Task to complete. State only how many lines below include the string "from".

-*-*-

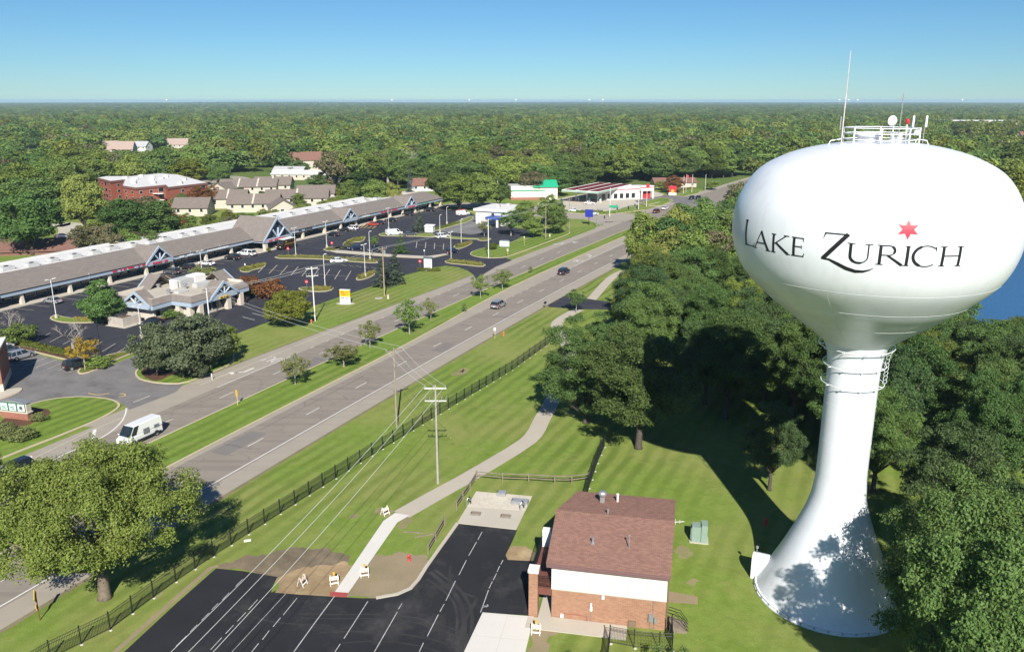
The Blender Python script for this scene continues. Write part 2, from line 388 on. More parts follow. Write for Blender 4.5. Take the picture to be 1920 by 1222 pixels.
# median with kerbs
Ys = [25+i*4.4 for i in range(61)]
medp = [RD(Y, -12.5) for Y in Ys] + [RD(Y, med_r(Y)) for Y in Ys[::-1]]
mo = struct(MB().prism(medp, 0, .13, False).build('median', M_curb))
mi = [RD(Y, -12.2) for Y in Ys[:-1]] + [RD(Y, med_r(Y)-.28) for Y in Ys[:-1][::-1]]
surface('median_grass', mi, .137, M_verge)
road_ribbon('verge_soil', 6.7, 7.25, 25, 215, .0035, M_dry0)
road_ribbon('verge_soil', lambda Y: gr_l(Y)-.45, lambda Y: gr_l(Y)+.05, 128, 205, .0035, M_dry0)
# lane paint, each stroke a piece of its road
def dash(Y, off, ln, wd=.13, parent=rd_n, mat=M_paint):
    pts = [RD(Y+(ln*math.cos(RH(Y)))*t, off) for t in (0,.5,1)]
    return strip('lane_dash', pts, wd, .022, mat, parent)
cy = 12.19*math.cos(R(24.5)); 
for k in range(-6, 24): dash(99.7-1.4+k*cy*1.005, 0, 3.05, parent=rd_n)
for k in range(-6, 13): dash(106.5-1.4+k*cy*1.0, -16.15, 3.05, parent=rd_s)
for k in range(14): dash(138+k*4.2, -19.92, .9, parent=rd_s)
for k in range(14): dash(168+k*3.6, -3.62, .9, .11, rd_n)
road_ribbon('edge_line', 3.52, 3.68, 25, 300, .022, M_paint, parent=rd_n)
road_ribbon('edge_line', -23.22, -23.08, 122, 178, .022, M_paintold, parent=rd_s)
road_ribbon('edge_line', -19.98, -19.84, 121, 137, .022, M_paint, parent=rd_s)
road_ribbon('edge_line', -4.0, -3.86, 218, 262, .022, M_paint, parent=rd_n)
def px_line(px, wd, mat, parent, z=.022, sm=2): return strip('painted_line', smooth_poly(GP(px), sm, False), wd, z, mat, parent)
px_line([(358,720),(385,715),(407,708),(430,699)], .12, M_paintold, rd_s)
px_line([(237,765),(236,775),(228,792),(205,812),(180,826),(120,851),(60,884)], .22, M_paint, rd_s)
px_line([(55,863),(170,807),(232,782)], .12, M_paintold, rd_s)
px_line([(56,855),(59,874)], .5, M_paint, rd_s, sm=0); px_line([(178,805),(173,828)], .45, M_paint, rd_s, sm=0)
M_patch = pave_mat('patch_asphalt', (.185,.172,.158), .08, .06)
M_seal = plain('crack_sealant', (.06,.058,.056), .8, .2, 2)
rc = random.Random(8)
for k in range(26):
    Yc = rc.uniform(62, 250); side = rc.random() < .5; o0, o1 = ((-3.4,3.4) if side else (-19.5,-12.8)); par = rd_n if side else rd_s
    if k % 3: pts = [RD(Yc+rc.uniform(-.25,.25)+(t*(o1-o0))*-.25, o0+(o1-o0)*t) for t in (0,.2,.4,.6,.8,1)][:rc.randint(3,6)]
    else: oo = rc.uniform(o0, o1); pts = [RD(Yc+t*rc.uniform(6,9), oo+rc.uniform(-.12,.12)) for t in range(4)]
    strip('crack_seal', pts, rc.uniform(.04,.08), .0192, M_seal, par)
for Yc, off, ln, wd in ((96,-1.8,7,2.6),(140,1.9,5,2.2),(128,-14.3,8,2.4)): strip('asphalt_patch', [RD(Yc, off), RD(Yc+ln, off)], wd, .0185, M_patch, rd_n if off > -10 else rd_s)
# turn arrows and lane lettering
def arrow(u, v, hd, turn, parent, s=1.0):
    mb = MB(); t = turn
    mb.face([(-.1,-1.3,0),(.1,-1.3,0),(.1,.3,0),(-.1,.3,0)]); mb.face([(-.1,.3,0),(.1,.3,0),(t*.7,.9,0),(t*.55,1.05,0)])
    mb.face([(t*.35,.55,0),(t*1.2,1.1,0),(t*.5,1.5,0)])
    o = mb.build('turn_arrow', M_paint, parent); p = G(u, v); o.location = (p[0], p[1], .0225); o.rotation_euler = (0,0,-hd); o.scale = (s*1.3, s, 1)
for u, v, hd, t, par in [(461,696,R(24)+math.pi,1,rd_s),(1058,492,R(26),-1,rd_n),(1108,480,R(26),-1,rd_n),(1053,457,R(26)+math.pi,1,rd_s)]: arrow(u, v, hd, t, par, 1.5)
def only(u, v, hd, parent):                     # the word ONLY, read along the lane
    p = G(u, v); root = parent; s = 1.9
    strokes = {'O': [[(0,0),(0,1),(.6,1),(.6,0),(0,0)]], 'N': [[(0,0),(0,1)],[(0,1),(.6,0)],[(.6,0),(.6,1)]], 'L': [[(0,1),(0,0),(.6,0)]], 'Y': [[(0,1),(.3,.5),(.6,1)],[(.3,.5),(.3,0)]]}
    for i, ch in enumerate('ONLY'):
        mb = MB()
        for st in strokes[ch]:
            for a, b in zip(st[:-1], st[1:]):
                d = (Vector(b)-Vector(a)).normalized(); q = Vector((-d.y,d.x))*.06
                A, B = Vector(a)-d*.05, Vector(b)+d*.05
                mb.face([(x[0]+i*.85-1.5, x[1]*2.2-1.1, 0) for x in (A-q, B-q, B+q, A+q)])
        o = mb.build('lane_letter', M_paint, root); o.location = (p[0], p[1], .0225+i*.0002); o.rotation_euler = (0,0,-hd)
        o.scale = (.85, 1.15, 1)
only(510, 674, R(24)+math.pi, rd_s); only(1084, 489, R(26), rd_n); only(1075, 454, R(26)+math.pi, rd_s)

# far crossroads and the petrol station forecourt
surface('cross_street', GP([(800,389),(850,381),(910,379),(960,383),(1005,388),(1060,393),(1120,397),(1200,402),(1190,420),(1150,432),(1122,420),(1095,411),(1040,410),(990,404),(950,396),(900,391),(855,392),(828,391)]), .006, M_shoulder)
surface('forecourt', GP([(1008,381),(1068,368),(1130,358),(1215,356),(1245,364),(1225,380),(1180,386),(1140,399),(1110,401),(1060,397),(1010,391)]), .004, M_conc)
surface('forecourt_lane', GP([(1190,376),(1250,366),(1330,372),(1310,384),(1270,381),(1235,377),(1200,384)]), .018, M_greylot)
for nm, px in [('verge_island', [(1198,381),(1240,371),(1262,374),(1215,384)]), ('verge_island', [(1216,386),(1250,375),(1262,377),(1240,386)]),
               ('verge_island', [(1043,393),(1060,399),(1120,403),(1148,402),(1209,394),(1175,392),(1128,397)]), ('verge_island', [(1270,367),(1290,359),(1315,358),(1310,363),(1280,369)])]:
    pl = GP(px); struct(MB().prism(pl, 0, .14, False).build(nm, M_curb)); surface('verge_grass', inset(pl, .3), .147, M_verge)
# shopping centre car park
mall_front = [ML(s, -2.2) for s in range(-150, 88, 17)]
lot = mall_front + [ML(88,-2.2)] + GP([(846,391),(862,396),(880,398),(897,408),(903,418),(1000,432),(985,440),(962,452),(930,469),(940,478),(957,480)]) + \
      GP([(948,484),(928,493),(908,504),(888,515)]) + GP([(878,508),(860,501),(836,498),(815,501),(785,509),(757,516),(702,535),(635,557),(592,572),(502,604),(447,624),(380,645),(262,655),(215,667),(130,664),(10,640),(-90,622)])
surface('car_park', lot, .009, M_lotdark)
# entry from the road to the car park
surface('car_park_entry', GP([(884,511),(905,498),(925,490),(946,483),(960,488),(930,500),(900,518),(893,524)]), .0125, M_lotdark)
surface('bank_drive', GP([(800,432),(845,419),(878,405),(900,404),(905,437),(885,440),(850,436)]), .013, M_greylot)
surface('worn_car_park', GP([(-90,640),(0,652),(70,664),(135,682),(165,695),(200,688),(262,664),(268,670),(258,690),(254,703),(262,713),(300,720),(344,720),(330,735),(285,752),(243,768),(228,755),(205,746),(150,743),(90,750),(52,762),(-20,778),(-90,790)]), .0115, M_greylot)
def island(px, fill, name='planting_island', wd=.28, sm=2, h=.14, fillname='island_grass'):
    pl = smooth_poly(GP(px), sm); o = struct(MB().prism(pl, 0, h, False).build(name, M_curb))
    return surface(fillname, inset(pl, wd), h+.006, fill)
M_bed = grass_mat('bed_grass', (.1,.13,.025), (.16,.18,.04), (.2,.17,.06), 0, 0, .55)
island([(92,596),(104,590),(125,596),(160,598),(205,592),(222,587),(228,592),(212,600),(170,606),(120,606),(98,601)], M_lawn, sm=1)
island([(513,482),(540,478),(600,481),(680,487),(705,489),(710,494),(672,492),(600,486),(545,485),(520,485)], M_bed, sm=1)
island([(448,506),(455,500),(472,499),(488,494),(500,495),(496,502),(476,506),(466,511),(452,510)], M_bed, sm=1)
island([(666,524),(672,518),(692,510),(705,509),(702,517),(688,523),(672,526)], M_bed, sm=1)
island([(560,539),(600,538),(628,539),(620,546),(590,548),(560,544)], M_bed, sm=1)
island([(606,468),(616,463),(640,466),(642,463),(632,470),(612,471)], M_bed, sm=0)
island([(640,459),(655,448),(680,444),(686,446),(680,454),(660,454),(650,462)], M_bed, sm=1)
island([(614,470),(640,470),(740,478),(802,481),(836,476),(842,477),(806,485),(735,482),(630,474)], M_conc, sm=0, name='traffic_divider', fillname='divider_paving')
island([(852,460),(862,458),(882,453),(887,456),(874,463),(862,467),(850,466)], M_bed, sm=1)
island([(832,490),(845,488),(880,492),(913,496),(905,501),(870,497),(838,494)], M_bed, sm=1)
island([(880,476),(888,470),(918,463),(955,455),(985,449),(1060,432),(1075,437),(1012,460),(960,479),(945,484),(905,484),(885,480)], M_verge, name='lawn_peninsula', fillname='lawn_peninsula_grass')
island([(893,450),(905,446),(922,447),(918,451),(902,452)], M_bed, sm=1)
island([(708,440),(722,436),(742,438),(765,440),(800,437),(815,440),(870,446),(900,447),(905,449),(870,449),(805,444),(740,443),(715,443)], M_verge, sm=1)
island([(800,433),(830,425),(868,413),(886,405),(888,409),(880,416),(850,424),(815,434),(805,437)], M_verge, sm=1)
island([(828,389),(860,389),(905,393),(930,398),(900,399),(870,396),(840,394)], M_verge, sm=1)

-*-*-

Problem solution. 2